Sur le fond, le récit sur Salagnon, les réflexions du narrateur même si ce sont deux choses différentes (même si elles se rejoignent à la fin), je les ai appréciés. Le narrateur, je le rejoins sur sa manière de voir les choses, sur ses conclusions probablement parce que je lui « ressemble » (ethniquement, politiquement, « générationnellement »), que je vois la société à travers le même prisme contrairement à Salagnon, Mariani et Eurydice. Puis accessoirement, actuellement, je souffre presque de ne pas savoir dessiner et, avec la pourriture colonialiste, le dessin et la peinture sont un des fils rouges de tout le livre.
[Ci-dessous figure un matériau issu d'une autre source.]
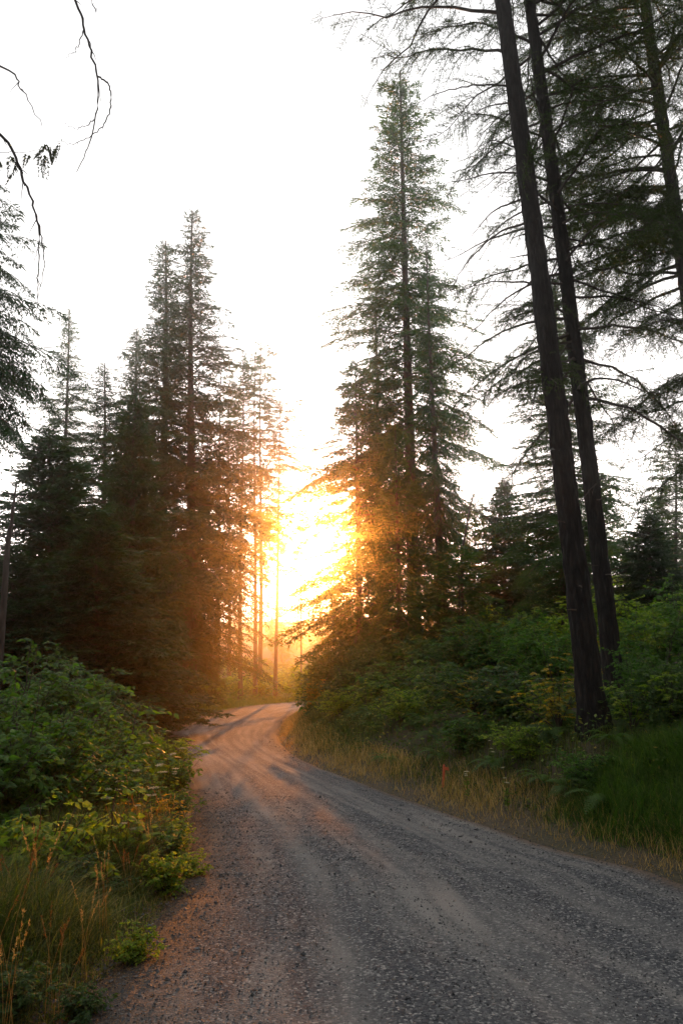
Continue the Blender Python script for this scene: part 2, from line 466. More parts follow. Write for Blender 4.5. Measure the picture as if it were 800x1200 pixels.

C’est un hasard complet, je ne savais pas que ce livre allait parler de cette activité mais ça m’a permis d’entrer en quelque sorte en résonnance avec le narrateur. Et la guerre ? Ce qui m’a attiré vers ce livre. Je m’intéresse à la seconde guerre mondiale, aux français de la seconde guerre mondiale, etc. J’en ai eu un peu, le minimum syndical. Ceci dit, plus on lit à propos d’un sujet précis et moins on en apprend. On apprend toujours un truc nouveau, une information inédite, un point de vue inédit. J’ai plutôt découvert l’ambiance de Lyon qu’autre chose. En revanche, il faut un début à tout mais j’ai découvert la guerre d’Indochine et la guerre l’Algérie. D’accord, j’en avais déjà entendu parler (au lycée) et il n’est pas possible de ne pas connaitre un pied-noir mais jusqu’à maintenant, je ne m’y étais pas intéressé. Probablement parce que je n’ai personne de ma famille qui a été impliqué directement dans ces guerres (à ma connaissance, notre dernier soldat a combattu en 1945). Bref, ces récits me semblent un bon début, ils m’ont ouvert l’appétit et peu après, je discutais auprès d’une collègue pied-noir sur ses souvenirs de l’époque. La machine à lire est relancée, la liste de films sur l’Indochine est établie, les autres anciens d’Algérie repérés. L’art français de la guerre fut donc pour moi un livre qui me donne envie d’en savoir plus, qui me donne envie de lire. Ce ne fut pas la révélation du siècle, un incontournable mais ça reste pour moi une lecture recommandable.